Discordâncias como as sobre Irã e Honduras são comuns, mas é preciso saber superá-las, diz novo presidente do Diálogo Interamericano

Washington e Brasília devem saber lidar com diferenças de opinião e se concentrar na cooperação, afirma Michael Shifter

SÉRGIO DÁVILA
DE WASHINGTON

Não vai haver convergência entre Brasil e Estados Unidos.
Ainda assim, os dois países podem intensificar suas relações, desde que Washington e Brasília tenham uma compreensão profunda tanto de suas prioridades como de suas restrições.
A avaliação realista é de Michael Shifter, futuro presidente do relevante centro de pensamento Diálogo Interamericano, de Washington.
Há duas semanas, o "think tank" centrista comunicou que, em abril de 2010, o decano Peter Hakim passará o bastão da presidência, que ocupa desde 1993, para Shifter, um especialista em questões andinas com passagens pelo National Endowment for Democracy e pela Fundação Ford. Professor-adjunto de política latino-americana da Universidade de Georgetown, ele concedeu a seguinte entrevista à Folha:

 

FOLHA - Depois de um bom começo, as relações entre a gestão de Barack Obama e a América Latina passam por um momento complicado. O sr. vê espaço para melhora?
MICHAEL SHIFTER -
Os últimos 12 meses mostraram que essa relação continuará a ser complicada, mesmo com um presidente americano popular e simpático. Infelizmente, a relação se desviou com algumas distrações infelizes, incluindo a crise hondurenha e o pacto de cooperação militar EUA-Colômbia. Mas há oportunidade real para se concentrar nas questões fundamentais. O fato de agora haver finalmente uma equipe montada para a região [após atrasos na confirmação dos indicados pelo Senado] deve ajudar.

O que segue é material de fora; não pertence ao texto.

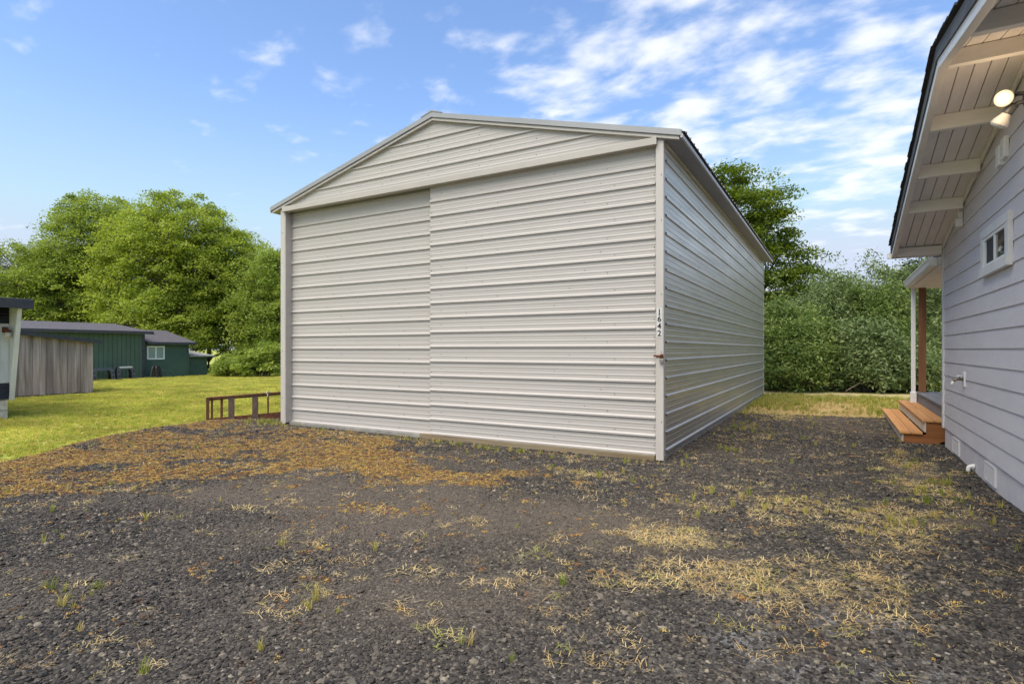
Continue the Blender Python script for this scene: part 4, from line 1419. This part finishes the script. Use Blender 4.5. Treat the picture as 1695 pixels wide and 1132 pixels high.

FOLHA - Quão importante será a questão da presença iraniana na região nos próximos anos? O Brasil pode desempenhar um papel positivo?
SHIFTER -
Há sem dúvida preocupação sobre o crescente envolvimento iraniano na América Latina, expressado recentemente no Departamento de Estado por Hillary Clinton. Os comentários dela [instando os países da região a não flertarem com o Irã] foram duros, e é claro que suscitaram reação forte de Hugo Chávez. A seriedade da questão dependerá grandemente da situação das relações dos EUA e da comunidade internacional com o Irã. Hoje, ela é pior do que há seis meses.
Relatório recente do promotor público de Nova York, Robert Morgenthau, sugere que pode haver lavagem de dinheiro pelo Irã via bancos venezuelanos, para ajudar grupos como o Hizbollah. Também há muita especulação -e alguns mitos- sobre o que o Irã pretende fazer no hemisfério. É importante ser cauteloso, não se alarmar demais sem provas confiáveis.
O Irã passa por problemas internos enormes, então não está claro o quanto pode fazer na América Latina, que não é vital para sua estratégia geopolítica.
Nesse contexto, o Brasil pode desempenhar um importante papel de manter as atividades iranianas sob controle, para assegurar que elas sejam concentradas em cooperação econômica e investimentos, e não em apoiar grupos terroristas. O Brasil pode se posicionar bem para ser construtivo nessa questão, mas isso requererá ter a noção precisa de onde, quando e como impor certos limites.

FOLHA - Alguns analistas acreditam que futuros choques entre Brasil e EUA são inevitáveis, citando como exemplos recentes a visita de Mahmoud Ahmadinejad, a crise das bases colombianas e a crise em Honduras. O sr. concorda?
SHIFTER -
É ingênuo e irreal pensar que EUA e Brasil vão concordar em todas as questões. Não vai haver uma convergência, embora haja essa expectativa, o que é perfeitamente natural. As diferenças surgidas nos últimos 12 meses com Honduras e com a visita de Ahmadinejad ilustram claramente esse ponto.
Isso não quer dizer que ambos os países não possam gerenciar e lidar com essas diferenças de maneira efetiva e hábil, tendo em mente os enormes interesses mútuos que estão em jogo. Há oportunidades amplas para uma cooperação intensificada numa vasta gama de questões, de energia a meio ambiente, passando por questões de segurança, econômicas comerciais e de investimento.
Mas aproveitar essas oportunidades vai exigir um entendimento mais profundo das prioridades e restrições tanto em Washington como em Brasília.